Supreme Court Decision on Departing Employees & Releasing Workers’ Compensation Claims Against Employer

shutterstock_146730020The Connecticut Supreme Court recently released a decision, SC19085 that puts to bed an issue that frequently arises when employers attempt to have departing employees release ALL claims against the company – including workers’ compensation claims.  In Leonetti v. MacDermid, Inc., the employer and employee entered into a settlement agreement to pay the employee $70,000 severance pay in consideration of his abandoning any and all claims against the company, which by its broad terms would have included a long pending work-related back injury claim.

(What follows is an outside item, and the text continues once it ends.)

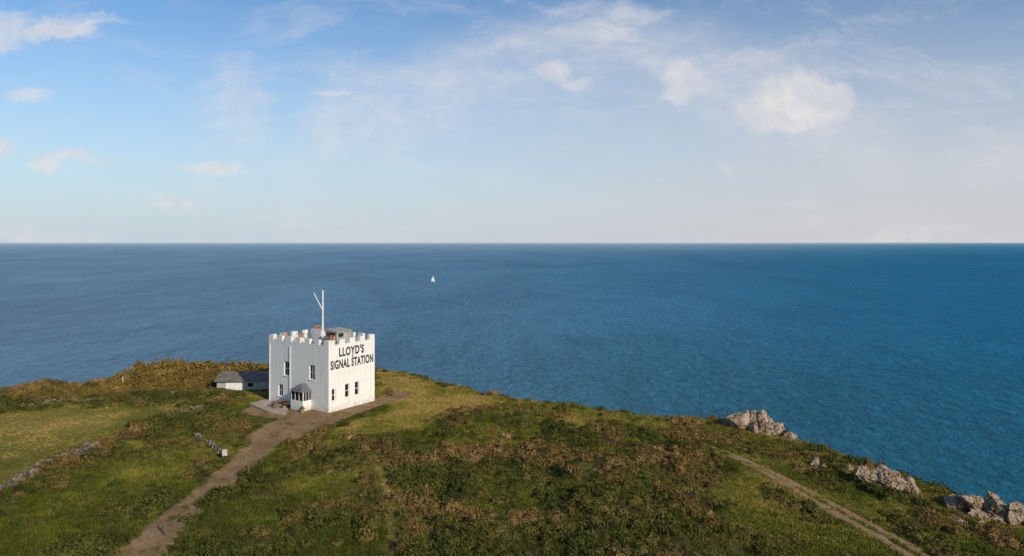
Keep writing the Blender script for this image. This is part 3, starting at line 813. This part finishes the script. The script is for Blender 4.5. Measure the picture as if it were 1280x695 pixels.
# ------------------------------------------------------------------ outbuilding
ob=empty('outbuilding',(-40.8,96.2,gz(-38,97)),math.radians(4)); ob["label"]="low pale outbuilding with a dark sloping roof"; ob["category"]="building"
bm=bmesh.new(); box(bm,0,8.2,0,4.0,-.5,1.30)
g1=[bm.verts.new(p) for p in ((0,.003,1.302),(0,3.997,1.302),(0,2.0,2.10),(.2,.003,1.302),(.2,3.997,1.302),(.2,2.0,2.10))]
for f in ((0,1,2),(3,5,4),(0,2,5,3),(1,4,5,2),(0,3,4,1)): bm.faces.new([g1[i] for i in f])
bm_obj('wall',bm,m_shed,ob)
bm=bmesh.new()
a=[(-.25,-.45,1.20),(8.5,-.45,1.20),(8.5,4.4,1.20),(-.25,4.4,1.20),(-.25,2.0,2.2),(8.5,2.0,2.2),(-.25,-.45,1.32),(8.5,-.45,1.32),(8.5,4.4,1.32),(-.25,4.4,1.32),(-.25,2.0,2.08),(8.5,2.0,2.08)]
v=[bm.verts.new((p[0],p[1],p[2]+.085)) for p in a]
for f in ((6,7,5,4),(8,9,4,5),(0,10,11,1),(10,3,2,11),(0,1,7,6),(2,3,9,8),(0,6,4,10),(3,10,4,9),(1,11,5,7),(2,8,5,11)): bm.faces.new([v[i] for i in f])
bm_obj('roof',bm,m_slate,ob)
bm=bmesh.new(); box(bm,1.2,3.4,-.06,-.004,0.0,1.12)
dg=bm_obj('garage_door',bm,m_trim,ob)
bm=bmesh.new(); box(bm,4.2,4.9,-.05,-.004,.5,1.0); bm_obj('window',bm,m_glass,ob)

# ------------------------------------------------------------------ small things
def post(px,py,h,w,mat,label,name='fence_post',cat='post',group=None):
    x,y=site(px,py); bm=bmesh.new()
    box(bm,-w/2,w/2,-w/2,w/2,-.3,h); 
    v=[bm.verts.new(p) for p in ((-w/2,-w/2,h+.002),(w/2,-w/2,h+.002),(w/2,w/2,h+.002),(-w/2,w/2,h+.002),(0,0,h+w*.5))]
    for f in ((0,1,4),(1,2,4),(2,3,4),(3,0,4),(3,2,1,0)): bm.faces.new([v[i] for i in f])
    o=bm_obj(name,bm,mat,None,(x,y,gz(x,y)),(random.uniform(-.05,.05),random.uniform(-.05,.05),random.random()))
    tag(o,label,cat,group=group)
for p in ((311,592),(207,674),(103,492)):
    post(p[0],p[1],1.0,.12,m_wood,"weathered wooden post in rough grass",group="weathered wooden posts")
post(154,487,1.45,.12,m_sign,"pale marker post beside gorse",'marker_post','post')
x,y=site(281,573); e=empty('information_board',(x,y,gz(x,y)),math.radians(20)); e["label"]="small pale board on wooden legs at the wall end"; e["category"]="sign"
bm=bmesh.new(); box(bm,-.22,.22,-.04,.04,.35,.95); bm_obj('board',bm,m_sign,e)
for s in (-.16,.16):
    bm=bmesh.new(); box(bm,s-.04,s+.04,.043,.11,-.3,.92); bm_obj('leg',bm,m_wood,e)
def bench(px,py,rz,label,mat,name='garden_bench'):
    x,y=site(px,py); e=empty(name,(x,y,gz(x,y)+.03),rz); e["label"]=label; e["category"]="bench"
    bm=bmesh.new()
    for i in range(4): box(bm,-.8,.8,-.25+i*.125,-.15+i*.125,.42,.46)
    bm_obj('seat',bm,mat,e)
    bm=bmesh.new()
    for i in range(3): box(bm,-.8,.8,.25,.29,.55+i*.14,.65+i*.14)
    bm_obj('backrest',bm,mat,e)
    for s in (-.72,.66):
        bm=bmesh.new(); box(bm,s,s+.07,-.24,-.17,0,.418); box(bm,s,s+.07,.295,.36,0,.95); box(bm,s+.003,s+.067,-.168,.292,.34,.415); bm_obj('leg',bm,mat,e)
bench(488,494,math.radians(150),"brown wooden garden bench on the forecourt",m_brown)
x,y=site(349,510); e=empty('picnic_table',(x,y,zt),math.radians(40)); e["label"]="brown wooden picnic table on the paved terrace"; e["category"]="table"
bm=bmesh.new()
for i in range(5): box(bm,-.8,.8,-.36+i*.15,-.23+i*.15,.72,.76)
bm_obj('table_top',bm,m_brown,e)
for s in (-.72,.6):
    bm=bmesh.new(); box(bm,s,s+.1,-.70,.70,.35,.42); box(bm,s+.002,s+.098,-.05,.05,.422,.718); box(bm,s+.003,s+.097,-.55,-.45,0,.348); box(bm,s+.003,s+.097,.45,.55,0,.348); bm_obj('leg',bm,m_brown,e)
for s in (-.75,.5):
    bm=bmesh.new(); box(bm,-.8,.8,s,s+.25,.422,.46); bm_obj('seat',bm,m_brown,e)
for i,(lx,ly) in enumerate(((-1.8,5.9),(-1.7,2.7),(-.5,7.6))):
    wx=-22+lx*math.cos(ST_A)-ly*math.sin(ST_A); wy=83.5+lx*math.sin(ST_A)+ly*math.cos(ST_A)
    e=empty('potted_plant',(wx,wy,gz(wx,wy)+.04)); e["label"]="small green plant in a terracotta pot by the wall"; e["category"]="plant"; e["group"]="potted plants by the porch"
    bm=bmesh.new(); tube(bm,(0,0,0),(0,0,.4),.16,.23,12); bm_obj('pot',bm,m_terra,e)
    o=bpy.data.objects.new('foliage',quads_mesh('foliage',dome_points(i+30,90,.28,.35)+np.array([0,0,.4]),.05,0,m_grass,i)); link(o); o.parent=e

# sailboat
bx,by=(541-640)/F*1161,1161
sb=empty('sailboat',(bx,by,SEA_Z),math.radians(25)); sb["label"]="small white sailing boat under sail on open water"; sb["category"]="boat"; sb.scale=(.75,.75,.75)
bm=bmesh.new(); secs=[]
for i in range(9):
    t=i/8; x_=-4.5+9.5*t; wd=1.5*math.sin(math.pi*min(1,0.25+t*.75))**.7 if i<8 else .05; dk=1.0+.35*t
    secs.append([bm.verts.new(p) for p in ((x_,-wd,dk),(x_,-wd*.75,.1),(x_,0,-.5),(x_,wd*.75,.1),(x_,wd,dk))])
for i in range(8):
    for j in range(4): bm.faces.new((secs[i][j],secs[i+1][j],secs[i+1][j+1],secs[i][j+1]))
    bm.faces.new((secs[i][0],secs[i][4],secs[i+1][4],secs[i+1][0]))
bm.faces.new(secs[0]); bm_obj('hull',bm,m_hull,sb)
bm=bmesh.new(); box(bm,-1.5,2,-.7,.7,1.2,1.8); bm_obj('cabin',bm,m_hull,sb,bevel=.1)
bm=bmesh.new(); tube(bm,(1,0,1),(1,0,13.2),.1,.06,8); tube(bm,(1,0,2.3),(-3.8,0.5,2.3),.08,.06,8); bm_obj('mast',bm,m_metal,sb)
def sail(pts,bulge):
    A,B,Cc=map(Vector,pts); k=8; vs=[];fs=[]; idx={}
    for i in range(k+1):
        for j in range(k+1-i):
            u=i/k;v=j/k;w=1-u-v; p=A*w+B*u+Cc*v; p.y+=bulge*27*u*v*w+bulge*1.5*(u*w+v*w)
            idx[i,j]=len(vs); vs.append(p)
    for i in range(k):
        for j in range(k-i):
            fs.append((idx[i,j],idx[i+1,j],idx[i,j+1]))
            if j<k-i-1: fs.append((idx[i+1,j],idx[i+1,j+1],idx[i,j+1]))
    return vs,fs
v,f=sail(((.85,0,2.5),(-3.7,.5,2.5),(.9,0,12.9)),.5); mesh_obj('mainsail',v,f,m_sail,sb,smooth=True)
v,f=sail(((5,0,1.6),(.6,.6,1.9),(1.15,0,11.8)),.5); mesh_obj('jib',v,f,m_sail,sb,smooth=True)

# ------------------------------------------------------------------ light
sv=Vector((0.66,-0.75,0)).normalized(); EL=math.radians(26)
sv=Vector((sv.x*math.cos(EL),sv.y*math.cos(EL),math.sin(EL)))
sl=bpy.data.lights.new('sun','SUN'); sl.energy=3.8; sl.angle=math.radians(1.0); sl.color=(1.0,0.87,0.67)
so=link(bpy.data.objects.new('sun',sl)); so.rotation_euler=sv.to_track_quat('Z','Y').to_euler(); so.location=(60,-60,60)

# ------------------------------------------------------------------ world sky with clouds
w=bpy.data.worlds.new('World'); scene.world=w; w.use_nodes=True
nt=w.node_tree; nt.nodes.clear(); n=N(nt)
out=n.node('ShaderNodeOutputWorld'); sky=n.node('ShaderNodeTexSky',sky_type='NISHITA')
sky.sun_disc=False; sky.sun_elevation=EL; sky.sun_rotation=math.atan2(sv.x,sv.y); sky.air_density=1.0; sky.dust_density=0.5; sky.ozone_density=2.5; sky.altitude=50
bg1=n.node('ShaderNodeBackground'); bg1.inputs[1].default_value=0.12
n.l(n.mix(1.0,sky.outputs[0],C(0.78,0.97,1.08),'MULTIPLY'),bg1.inputs[0])
D=n.node('ShaderNodeTexCoord').outputs['Generated']; sx=n.node('ShaderNodeSeparateXYZ'); n.l(D,sx.inputs[0])
yc=n.math('MAXIMUM',sx.outputs[1],0.08)
u=n.math('DIVIDE',sx.outputs[0],yc); v=n.math('DIVIDE',sx.outputs[2],yc)
cb=n.node('ShaderNodeCombineXYZ'); n.l(u,cb.inputs[0]); n.l(v,cb.inputs[1]); UV=cb.outputs[0]
def warped(scale,amt,det=4):
    wp=n.vec('SUBTRACT',n.noise(UV,scale,det,0.65,col=True),(0.5,0.5,0.5))
    return n.vec('MULTIPLY',n.vec('ADD',UV,n.vec('MULTIPLY',wp,(amt,amt,0))),(1,1,0))
UVw=warped(7,0.08,5); UVa=warped(2.0,0.12,4); UVf=warped(16,0.022,4)
fine=n.noise(UV,26,5,0.66)
streak=n.noise(n.vec('MULTIPLY',UVw,(8,40,1)),1.0,5,0.68)
clouds=[(958,136,40,30,.80,1.2),(1000,122,48,33,.92,1.3),(1036,128,32,26,.75,1.1),(975,112,34,20,.75,1.0),(988,150,60,16,.65,1.0),(858,100,34,24,.60,.8),(845,118,26,12,.45,.6),(690,88,26,14,.60,.6),(718,100,22,10,.45,.5),
 (745,38,60,20,.45,.45),(800,14,50,15,.45,.45),(60,32,90,18,.75,.4),(5,30,50,30,.6,.4),
 (100,194,75,9,.6,.3),(58,206,24,10,.65,.5),(268,203,48,8,.6,.4),(218,253,28,12,.5,.5),(38,118,28,9,.5,.4),(4,185,18,18,.6,.5),(35,292,130,15,.45,.3),(905,211,9,9,.3,.5),
 (1265,190,90,50,.25,.2),(300,140,50,80,.34,.1),(420,119,30,3,.4,.3)]
tot=None
for (px,py,rx,ry,de,hard) in clouds:
    c_=((px-640)/F,(303-py)/F,0); rr=(F/rx,F/ry,0)
    d=n.vec('LENGTH',n.vec('MULTIPLY',n.vec('SUBTRACT',UVf if hard>.75 else UVw,c_),rr))
    src_n = fine if hard>0.45 else streak
    d=n.math('ADD',d,n.math('MULTIPLY',n.math('SUBTRACT',src_n,0.5),max(1.1,2.6-1.3*hard)))
    m=n.mr(d,1.2,0.15+0.35*hard,0,de)
    tot=m if tot is None else n.math('MAXIMUM',tot,m)
veil=n.noise(n.vec('MULTIPLY',UVw,(2.2,9.5,1)),1.3,6,0.70,1.2)
veil=n.math('MULTIPLY',n.mr(veil,0.45,0.80,0,0.45),n.mr(u,-0.7,0.0,0.55,1))
arc=n.vec('LENGTH',n.vec('MULTIPLY',n.vec('SUBTRACT',UVa,((745-640)/F,(303-335)/F,0)),(F/425,F/312,0)))
arcm=n.math('MULTIPLY',n.mr(arc,1.10,0.92,0,1),n.mr(arc,0.60,0.93,0.22,1))
fib=n.noise(n.vec('MULTIPLY',UVa,(2.5,9,1)),1.8,6,0.72)
arcm=n.math('MULTIPLY',arcm,n.mr(v,0.05,0.20,0.15,1))
av=n.math('MULTIPLY',arcm,n.mr(fib,0.3,0.70,0.22,0.60))
veil=n.math('SUBTRACT',n.math('ADD',veil,av),n.math('MULTIPLY',veil,av))
hz=n.math('MULTIPLY',n.math('POWER',n.mr(v,0.345,0.0,0,1,False),1.2),0.97)
hr=n.math('MULTIPLY',n.mr(u,-0.35,0.65,0,0.40),n.mr(v,0.42,0.10,0.3,1))
haze=n.math('ADD',hz,n.math('MULTIPLY',hr,n.math('SUBTRACT',1.0,hz)),clamp=True)
front=n.mr(sx.outputs[1],0.05,0.3)
cm=n.math('SUBTRACT',1.0,n.math('MULTIPLY',n.math('SUBTRACT',1.0,tot),n.math('SUBTRACT',1.0,veil)))
cm=n.math('MULTIPLY',cm,front)
hzc=n.node('ShaderNodeBackground'); n.l(n.mix(n.mr(u,-0.6,0.7),C(0.54,0.63,0.70),C(0.62,0.61,0.645)),hzc.inputs[0])
clc=n.node('ShaderNodeBackground'); n.l(n.mix(n.mr(n.noise(UV,16,4,0.65),0.35,0.65),C(0.64,0.66,0.71),C(0.81,0.77,0.755)),clc.inputs[0])
m1=n.node('ShaderNodeMixShader'); n.l(haze,m1.inputs[0]); n.l(bg1.outputs[0],m1.inputs[1]); n.l(hzc.outputs[0],m1.inputs[2])
m2=n.node('ShaderNodeMixShader'); n.l(cm,m2.inputs[0]); n.l(m1.outputs[0],m2.inputs[1]); n.l(clc.outputs[0],m2.inputs[2])
n.l(m2.outputs[0],out.inputs[0])

# ------------------------------------------------------------------ camera
cd=bpy.data.cameras.new('camera'); cd.sensor_width=36; cd.lens=36*F/1280; cd.shift_y=-(347.5-303)/1280; cd.clip_start=0.5; cd.clip_end=400000
co=link(bpy.data.objects.new('camera',cd)); co.location=(0,0,CAM_H); co.rotation_euler=(math.radians(90),0,0)
scene.camera=co
scene.view_settings.view_transform='Standard'; scene.view_settings.look='None'; scene.view_settings.exposure=0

The company failed to recognize that private agreements settling workers’ compensation claims (both “stipulations” and so called  “voluntary agreements”) must be approved by a Workers’ Compensation Commissioner.  The Agreement here did not specifically mention the work-related injury, nor was any specific portion of the consideration allocated to the settlement of that old claim.  After the Agreement was signed and after the money was paid, the former worker’s attorney arranged for a workers’ compensation hearing where the commissioner credited the testimony of the worker that he did not intend to release his workers’ compensation claim and that none of the consideration was intended to apply to his prior injuries, but was for his “years of service” at the company.   This decision was upheld on appeal.  The Supreme Court found that:

“Regardless of whether the agreement entered into by the parties might be enforceable at common law, ‘[a]s in the case of a voluntary agreement, no stipulation is binding until it has been approved by the commissioner.’ Muldoon v. Homestead Insulation Co., 231 Conn. 469, 480, 650 A.2d 1240 (1994). Thus, in the present case, the agreement signed by the parties had no effect on the claimant’s workers’ compensation claim unless and until the commissioner approved the agreement.”

Since the agreement to release the employer from the workers’ compensation injury was never approved by the commissioner, the workers’ compensation claim was never released and the employer was still on the hook for it.

The lesson here is that ALL agreements to settle workers’ compensation claims must be approved by a commissioner or the agreement is of no effect – even if the release is in a severance agreement and the employer paid the settlement that agreement specified.